(Rows from a 3D scene dataset)
======

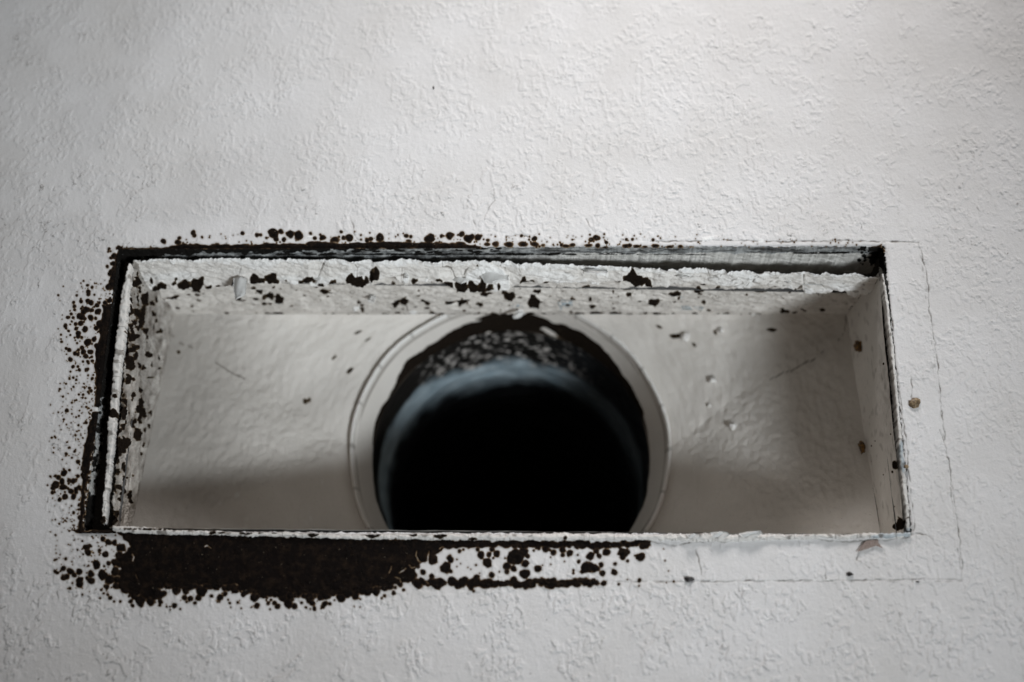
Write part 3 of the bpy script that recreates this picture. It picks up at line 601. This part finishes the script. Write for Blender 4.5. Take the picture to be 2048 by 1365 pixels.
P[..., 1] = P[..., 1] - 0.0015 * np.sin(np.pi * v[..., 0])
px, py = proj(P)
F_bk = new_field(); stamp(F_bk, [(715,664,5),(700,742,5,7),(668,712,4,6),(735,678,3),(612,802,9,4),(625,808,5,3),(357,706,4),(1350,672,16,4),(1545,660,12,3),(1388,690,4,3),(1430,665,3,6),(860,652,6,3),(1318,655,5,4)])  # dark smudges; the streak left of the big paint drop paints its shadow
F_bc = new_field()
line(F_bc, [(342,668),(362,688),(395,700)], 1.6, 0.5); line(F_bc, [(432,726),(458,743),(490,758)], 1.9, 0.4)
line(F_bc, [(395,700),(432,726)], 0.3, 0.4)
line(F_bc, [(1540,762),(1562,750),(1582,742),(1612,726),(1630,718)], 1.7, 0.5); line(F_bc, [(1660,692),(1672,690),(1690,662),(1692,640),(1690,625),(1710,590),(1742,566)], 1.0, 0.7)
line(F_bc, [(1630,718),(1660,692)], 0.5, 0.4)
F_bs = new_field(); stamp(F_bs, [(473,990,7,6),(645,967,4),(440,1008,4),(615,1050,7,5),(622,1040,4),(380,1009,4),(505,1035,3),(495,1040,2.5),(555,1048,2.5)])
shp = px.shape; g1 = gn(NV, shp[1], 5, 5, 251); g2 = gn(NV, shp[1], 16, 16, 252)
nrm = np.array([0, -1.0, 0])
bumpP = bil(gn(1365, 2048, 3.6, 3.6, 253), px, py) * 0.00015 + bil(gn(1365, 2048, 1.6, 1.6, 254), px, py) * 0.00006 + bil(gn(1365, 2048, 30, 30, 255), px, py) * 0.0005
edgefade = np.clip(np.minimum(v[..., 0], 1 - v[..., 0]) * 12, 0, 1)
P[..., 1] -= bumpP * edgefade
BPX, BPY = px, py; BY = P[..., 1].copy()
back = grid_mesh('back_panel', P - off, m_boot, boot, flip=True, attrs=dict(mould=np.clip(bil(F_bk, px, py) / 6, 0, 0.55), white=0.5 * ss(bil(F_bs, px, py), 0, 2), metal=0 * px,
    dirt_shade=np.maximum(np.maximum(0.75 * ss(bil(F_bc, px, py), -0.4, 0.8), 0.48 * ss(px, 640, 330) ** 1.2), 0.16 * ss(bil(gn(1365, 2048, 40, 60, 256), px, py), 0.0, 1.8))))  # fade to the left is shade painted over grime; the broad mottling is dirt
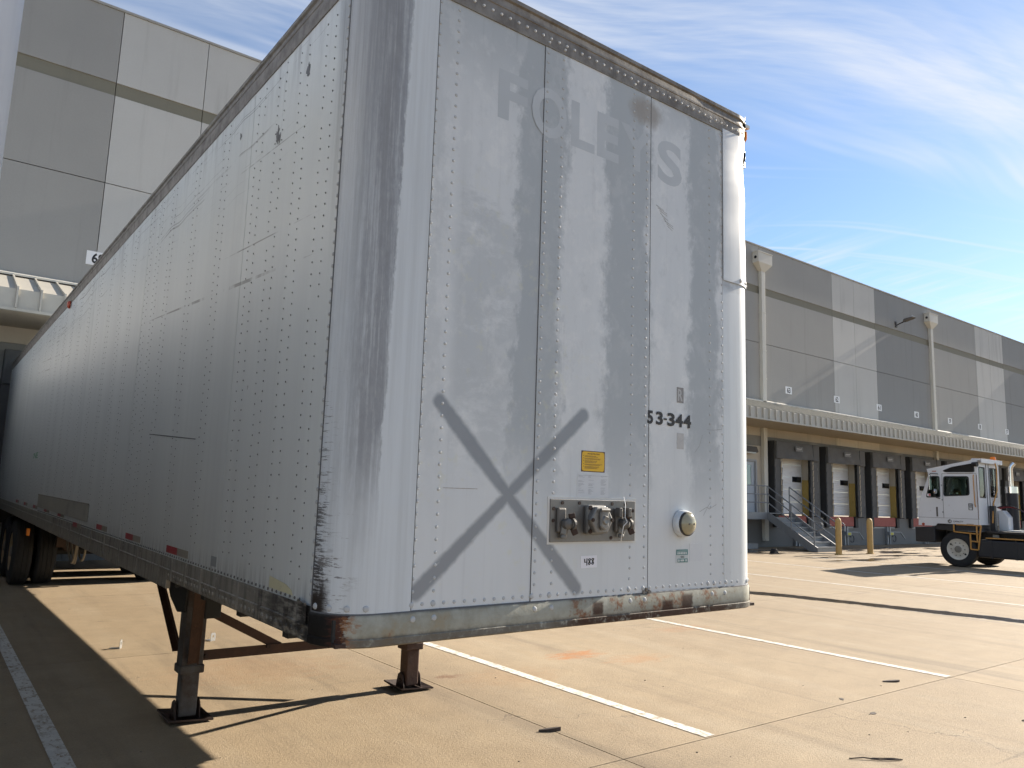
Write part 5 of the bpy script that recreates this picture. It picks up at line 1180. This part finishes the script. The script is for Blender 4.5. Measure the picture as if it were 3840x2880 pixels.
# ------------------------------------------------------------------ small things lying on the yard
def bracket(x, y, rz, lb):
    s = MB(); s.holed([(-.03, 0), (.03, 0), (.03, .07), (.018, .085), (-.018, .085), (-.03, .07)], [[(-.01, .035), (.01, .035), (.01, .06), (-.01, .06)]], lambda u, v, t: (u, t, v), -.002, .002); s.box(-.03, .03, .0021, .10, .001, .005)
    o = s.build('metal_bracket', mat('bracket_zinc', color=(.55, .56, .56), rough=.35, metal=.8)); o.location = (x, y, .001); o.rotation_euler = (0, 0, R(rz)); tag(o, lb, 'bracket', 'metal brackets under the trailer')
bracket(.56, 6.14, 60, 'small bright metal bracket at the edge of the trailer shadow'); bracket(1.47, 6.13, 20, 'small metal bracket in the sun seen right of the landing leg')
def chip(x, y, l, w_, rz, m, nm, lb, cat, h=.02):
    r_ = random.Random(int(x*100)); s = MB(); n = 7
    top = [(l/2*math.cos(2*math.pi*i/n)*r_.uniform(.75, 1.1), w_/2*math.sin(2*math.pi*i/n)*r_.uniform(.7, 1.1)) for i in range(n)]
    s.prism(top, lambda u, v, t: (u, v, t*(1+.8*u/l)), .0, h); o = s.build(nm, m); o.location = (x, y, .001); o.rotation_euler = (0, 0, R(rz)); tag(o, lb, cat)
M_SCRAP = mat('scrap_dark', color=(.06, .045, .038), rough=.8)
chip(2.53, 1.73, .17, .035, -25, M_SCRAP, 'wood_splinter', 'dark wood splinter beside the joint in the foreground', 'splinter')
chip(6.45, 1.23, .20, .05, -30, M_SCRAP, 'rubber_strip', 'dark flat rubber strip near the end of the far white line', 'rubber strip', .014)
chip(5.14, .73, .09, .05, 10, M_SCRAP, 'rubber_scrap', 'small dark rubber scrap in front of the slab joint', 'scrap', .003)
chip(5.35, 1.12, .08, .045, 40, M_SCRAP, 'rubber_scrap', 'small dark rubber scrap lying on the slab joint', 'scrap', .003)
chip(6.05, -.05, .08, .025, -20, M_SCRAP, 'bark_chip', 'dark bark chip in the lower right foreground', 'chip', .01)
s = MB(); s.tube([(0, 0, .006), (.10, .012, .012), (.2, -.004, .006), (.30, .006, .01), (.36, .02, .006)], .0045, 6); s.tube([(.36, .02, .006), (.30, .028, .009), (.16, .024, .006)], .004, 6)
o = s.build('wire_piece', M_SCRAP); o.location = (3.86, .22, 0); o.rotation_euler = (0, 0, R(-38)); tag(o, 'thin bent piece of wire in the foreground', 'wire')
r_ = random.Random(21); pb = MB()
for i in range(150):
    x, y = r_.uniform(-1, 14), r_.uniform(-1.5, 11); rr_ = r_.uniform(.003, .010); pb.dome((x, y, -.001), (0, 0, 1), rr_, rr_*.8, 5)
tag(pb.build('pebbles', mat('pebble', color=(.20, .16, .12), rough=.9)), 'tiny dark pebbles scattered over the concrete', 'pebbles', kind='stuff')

======

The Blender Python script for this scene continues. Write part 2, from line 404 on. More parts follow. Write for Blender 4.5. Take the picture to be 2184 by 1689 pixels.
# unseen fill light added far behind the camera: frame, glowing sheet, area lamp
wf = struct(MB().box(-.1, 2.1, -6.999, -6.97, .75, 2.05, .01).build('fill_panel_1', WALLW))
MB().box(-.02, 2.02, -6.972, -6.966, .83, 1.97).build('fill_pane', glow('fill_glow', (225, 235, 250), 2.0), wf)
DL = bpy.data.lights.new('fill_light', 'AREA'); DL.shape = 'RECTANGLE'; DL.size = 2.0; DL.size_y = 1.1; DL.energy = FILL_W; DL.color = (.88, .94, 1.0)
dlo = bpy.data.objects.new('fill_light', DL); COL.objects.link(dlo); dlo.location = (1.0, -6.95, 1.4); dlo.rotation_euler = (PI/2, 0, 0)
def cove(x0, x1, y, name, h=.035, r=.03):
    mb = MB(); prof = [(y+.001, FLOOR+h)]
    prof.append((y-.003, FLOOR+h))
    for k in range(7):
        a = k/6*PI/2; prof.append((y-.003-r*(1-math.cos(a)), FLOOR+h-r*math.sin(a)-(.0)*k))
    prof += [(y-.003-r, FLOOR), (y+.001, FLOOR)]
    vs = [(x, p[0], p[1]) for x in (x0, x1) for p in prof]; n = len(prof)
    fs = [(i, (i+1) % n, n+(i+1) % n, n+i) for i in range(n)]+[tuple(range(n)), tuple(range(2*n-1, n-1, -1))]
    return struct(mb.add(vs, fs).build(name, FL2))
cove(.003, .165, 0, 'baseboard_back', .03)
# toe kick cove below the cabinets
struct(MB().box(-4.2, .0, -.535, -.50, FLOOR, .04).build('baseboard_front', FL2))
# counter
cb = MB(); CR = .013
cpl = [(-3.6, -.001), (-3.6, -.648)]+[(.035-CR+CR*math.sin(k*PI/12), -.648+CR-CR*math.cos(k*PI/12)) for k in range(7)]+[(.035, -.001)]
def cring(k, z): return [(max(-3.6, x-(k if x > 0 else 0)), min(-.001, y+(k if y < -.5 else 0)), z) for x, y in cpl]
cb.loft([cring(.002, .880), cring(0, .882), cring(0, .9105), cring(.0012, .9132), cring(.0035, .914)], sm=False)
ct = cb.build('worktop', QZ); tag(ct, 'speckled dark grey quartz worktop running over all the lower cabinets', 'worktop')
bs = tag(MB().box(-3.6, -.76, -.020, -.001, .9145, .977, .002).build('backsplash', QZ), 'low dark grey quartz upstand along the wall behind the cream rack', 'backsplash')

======

## Problem to work on
All lines in the listing above from the line containing "FLOOR, .04).build('baseboard_front', FL2))" to the line containing "cream rack', 'backsplash')", inclusive, should be retyped exactly; no other lines should appear.

## Written response
struct(MB().box(-4.2, .0, -.535, -.50, FLOOR, .04).build('baseboard_front', FL2))
# counter
cb = MB(); CR = .013
cpl = [(-3.6, -.001), (-3.6, -.648)]+[(.035-CR+CR*math.sin(k*PI/12), -.648+CR-CR*math.cos(k*PI/12)) for k in range(7)]+[(.035, -.001)]
def cring(k, z): return [(max(-3.6, x-(k if x > 0 else 0)), min(-.001, y+(k if y < -.5 else 0)), z) for x, y in cpl]
cb.loft([cring(.002, .880), cring(0, .882), cring(0, .9105), cring(.0012, .9132), cring(.0035, .914)], sm=False)
ct = cb.build('worktop', QZ); tag(ct, 'speckled dark grey quartz worktop running over all the lower cabinets', 'worktop')
bs = tag(MB().box(-3.6, -.76, -.020, -.001, .9145, .977, .002).build('backsplash', QZ), 'low dark grey quartz upstand along the wall behind the cream rack', 'backsplash')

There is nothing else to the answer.